Unheard early Gould: He plays Beethoven without humming

Unheard early Gould: He plays Beethoven without humming


norman lebrecht

February 09, 2021

Our friend Daniel Poulin has unearthed a radio broadcast from October 1952, soon after Glenn turned 20.

It’s a completely straight and unfussy account of Beethoven’s opus 49/1, apparently the only time he ever played that sonata.

You hear it here first.



  • Rogerio says:

    I do not pretend to be able to judge the quality of piano playing.
    But I will say this: I much rather listen to Gould humming than hear him speak.

  • A.L. says:

    If only Gould had not grown contemptuous of the Great man.

  • Daniel Poulin says:

    First: many thanks to Brian Andrew Leahy for editing this Sonata from the complete radio broadcast of Octobet 5/1952, just a few days after Glenn’s 20th b/day.

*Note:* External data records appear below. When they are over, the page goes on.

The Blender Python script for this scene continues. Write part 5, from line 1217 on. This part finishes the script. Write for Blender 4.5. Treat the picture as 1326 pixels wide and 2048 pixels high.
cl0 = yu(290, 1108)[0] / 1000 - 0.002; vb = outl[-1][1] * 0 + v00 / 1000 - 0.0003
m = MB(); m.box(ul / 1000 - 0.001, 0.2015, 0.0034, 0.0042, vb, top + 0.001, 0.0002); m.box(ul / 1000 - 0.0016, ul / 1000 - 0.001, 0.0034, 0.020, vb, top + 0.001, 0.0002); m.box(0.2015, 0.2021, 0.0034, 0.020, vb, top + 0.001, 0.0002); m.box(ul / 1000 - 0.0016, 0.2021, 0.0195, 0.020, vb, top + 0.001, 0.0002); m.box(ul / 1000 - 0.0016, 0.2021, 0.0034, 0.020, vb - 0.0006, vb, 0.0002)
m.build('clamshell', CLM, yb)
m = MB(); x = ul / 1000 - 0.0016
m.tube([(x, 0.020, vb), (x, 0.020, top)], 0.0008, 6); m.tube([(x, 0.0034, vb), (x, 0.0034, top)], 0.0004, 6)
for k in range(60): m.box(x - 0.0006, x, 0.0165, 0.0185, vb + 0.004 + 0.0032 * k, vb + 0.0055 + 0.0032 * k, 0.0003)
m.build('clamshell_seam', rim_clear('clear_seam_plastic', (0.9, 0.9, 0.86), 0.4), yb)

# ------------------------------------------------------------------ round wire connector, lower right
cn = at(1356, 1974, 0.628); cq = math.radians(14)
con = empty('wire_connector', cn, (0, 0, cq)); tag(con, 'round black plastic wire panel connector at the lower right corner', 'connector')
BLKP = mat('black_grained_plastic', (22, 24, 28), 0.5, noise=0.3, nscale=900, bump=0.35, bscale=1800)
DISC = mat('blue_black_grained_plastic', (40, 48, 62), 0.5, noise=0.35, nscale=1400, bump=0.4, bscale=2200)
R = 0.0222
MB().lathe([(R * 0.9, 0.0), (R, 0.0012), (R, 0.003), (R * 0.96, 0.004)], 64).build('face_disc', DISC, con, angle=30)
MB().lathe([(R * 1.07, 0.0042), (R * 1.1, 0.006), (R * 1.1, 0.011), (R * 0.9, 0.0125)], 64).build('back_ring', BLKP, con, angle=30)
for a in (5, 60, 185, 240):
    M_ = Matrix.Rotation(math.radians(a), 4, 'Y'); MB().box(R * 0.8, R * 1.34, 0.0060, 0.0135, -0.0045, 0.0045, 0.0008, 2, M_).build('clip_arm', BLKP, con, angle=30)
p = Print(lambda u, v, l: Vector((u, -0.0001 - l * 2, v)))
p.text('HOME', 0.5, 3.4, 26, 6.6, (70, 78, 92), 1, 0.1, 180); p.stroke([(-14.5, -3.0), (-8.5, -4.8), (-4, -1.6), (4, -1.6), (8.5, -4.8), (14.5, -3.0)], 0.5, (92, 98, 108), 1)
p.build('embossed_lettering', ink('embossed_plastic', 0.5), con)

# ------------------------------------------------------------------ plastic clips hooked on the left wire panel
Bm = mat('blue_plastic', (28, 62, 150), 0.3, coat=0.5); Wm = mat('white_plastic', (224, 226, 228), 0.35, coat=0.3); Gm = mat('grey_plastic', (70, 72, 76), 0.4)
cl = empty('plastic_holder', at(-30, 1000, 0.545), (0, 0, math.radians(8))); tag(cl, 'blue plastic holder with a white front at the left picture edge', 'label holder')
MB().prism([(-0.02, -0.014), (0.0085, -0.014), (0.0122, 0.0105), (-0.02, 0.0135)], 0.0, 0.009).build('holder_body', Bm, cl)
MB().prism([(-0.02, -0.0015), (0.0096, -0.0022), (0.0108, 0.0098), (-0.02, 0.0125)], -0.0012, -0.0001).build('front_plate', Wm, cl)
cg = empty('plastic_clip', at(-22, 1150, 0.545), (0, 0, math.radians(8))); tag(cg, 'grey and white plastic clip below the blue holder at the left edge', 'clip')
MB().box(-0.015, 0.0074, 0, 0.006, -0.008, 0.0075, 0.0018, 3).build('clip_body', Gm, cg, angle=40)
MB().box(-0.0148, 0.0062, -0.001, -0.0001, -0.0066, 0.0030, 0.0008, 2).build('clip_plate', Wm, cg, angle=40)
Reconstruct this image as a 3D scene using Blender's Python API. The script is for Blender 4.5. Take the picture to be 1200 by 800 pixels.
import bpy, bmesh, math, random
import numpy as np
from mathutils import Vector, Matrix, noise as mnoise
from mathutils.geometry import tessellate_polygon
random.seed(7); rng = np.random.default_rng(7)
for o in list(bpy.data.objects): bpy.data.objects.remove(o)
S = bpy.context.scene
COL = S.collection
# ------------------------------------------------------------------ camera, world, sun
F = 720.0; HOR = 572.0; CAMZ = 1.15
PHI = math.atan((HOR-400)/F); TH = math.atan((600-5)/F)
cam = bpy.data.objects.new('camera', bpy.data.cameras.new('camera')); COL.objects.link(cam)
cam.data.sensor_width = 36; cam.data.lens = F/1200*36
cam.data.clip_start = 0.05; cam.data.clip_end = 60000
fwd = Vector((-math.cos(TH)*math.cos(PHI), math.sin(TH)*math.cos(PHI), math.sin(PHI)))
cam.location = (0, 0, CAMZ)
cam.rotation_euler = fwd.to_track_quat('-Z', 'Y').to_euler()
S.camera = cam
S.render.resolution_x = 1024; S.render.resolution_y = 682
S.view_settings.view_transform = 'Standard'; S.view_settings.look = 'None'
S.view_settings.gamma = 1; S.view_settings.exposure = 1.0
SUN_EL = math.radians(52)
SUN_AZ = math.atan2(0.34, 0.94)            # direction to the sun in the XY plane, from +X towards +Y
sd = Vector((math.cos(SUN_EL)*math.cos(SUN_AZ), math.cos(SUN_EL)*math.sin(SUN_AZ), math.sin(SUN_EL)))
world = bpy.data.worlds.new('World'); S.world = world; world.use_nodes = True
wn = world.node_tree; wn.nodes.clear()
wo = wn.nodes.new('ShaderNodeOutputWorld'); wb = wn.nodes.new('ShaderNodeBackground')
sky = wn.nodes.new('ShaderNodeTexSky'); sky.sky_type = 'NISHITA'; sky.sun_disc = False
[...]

Second: an anecdote re: Beethoven’s op.49. Another great pianist of the 20th century Walter Gieseking, a true phenomenon -he learned to play the piano all by himself at the age of 3 before reading and writing and performed all 32 Beethoven’s Piano Sonatas when only 20 years old (six recitals). He played the whole set by memory, except for the two so-called easy sonatas of op.49. As a trait of subtle humor, he used the score only for those two, playing the other 30 by heart.

  • microview says:

    Hardly a difficult sonata. Playing sounds mechanical and obvious to me.

    • Patricia says:

      As usual.

    • Greg Bottini says:

      Of course you have a right to your own opinion, “microview”, but what *I* hear is lovely, poised playing with true grace on the little turns and flourishes. I’d be delighted to hear a performance like this in the recital hall.
      And in your opinion it is not a “difficult” sonata. Compared to the Hammerklavier, perhaps it isn’t. But can YOU play it this well?

  • 18mebrumaire says:

    Love the way GG wipes the snot on his upper sleeve! Presumably an early example of HIP.

  • Nijinsky says:

    Good! He should have stuck with Beethoven. That’s decent at least. It’s not like in Mozart, every time he can’t quite follow the beauty of it that the angels stuck in a nuance indication saying: “maliziosamente fuori con l’ombrello per favore”

  • Edgar Self says:

    I like the Op. 49 works, but they are really sonatinas that brother Carl sold a publisher without Beethoven’s permission. Good Gieseking story, Daniel.

    • AlbericM says:

      True, but better they become known during his lifetime rather than, like Fuer Elise, have to wait 40 years to emerge. Aside from the Adagios of the _Moonlight_ and _Pathetique_, these were the first Beethoven Sonatas I learned as a child (and following Clementi’s Op. 36 set). I never greatly enjoyed the Sonatine in G, Op. 79, but I dearly love the one in F#, Op. 78– another pair of sonatinas released together.

  • Edgar Self says:

    Just so, Alberic. I was thinking of the Sonatine in G, and I also love Op. 78. Some of these could be seen as early experiments with two-movement form. Sonata No. 9 in E is sometimes asssigned younger students.

  • Rudy says:

    Thanks for the link !! And PLEASE do not forget Leontyne Price’s birthay, another GREAT artist this continent had !!

  • MK says:

    It was included on the “Original CBC Broadcasts” CDC issued by CBC Records in 1997, PSCD 2013.

  • MK says:

    It was included on the “Original CBC Broadcasts” CD issued by CBC Records in 1997, PSCD 2013.

  • Superbe says:

    Awful!I zapped after 15( seconds!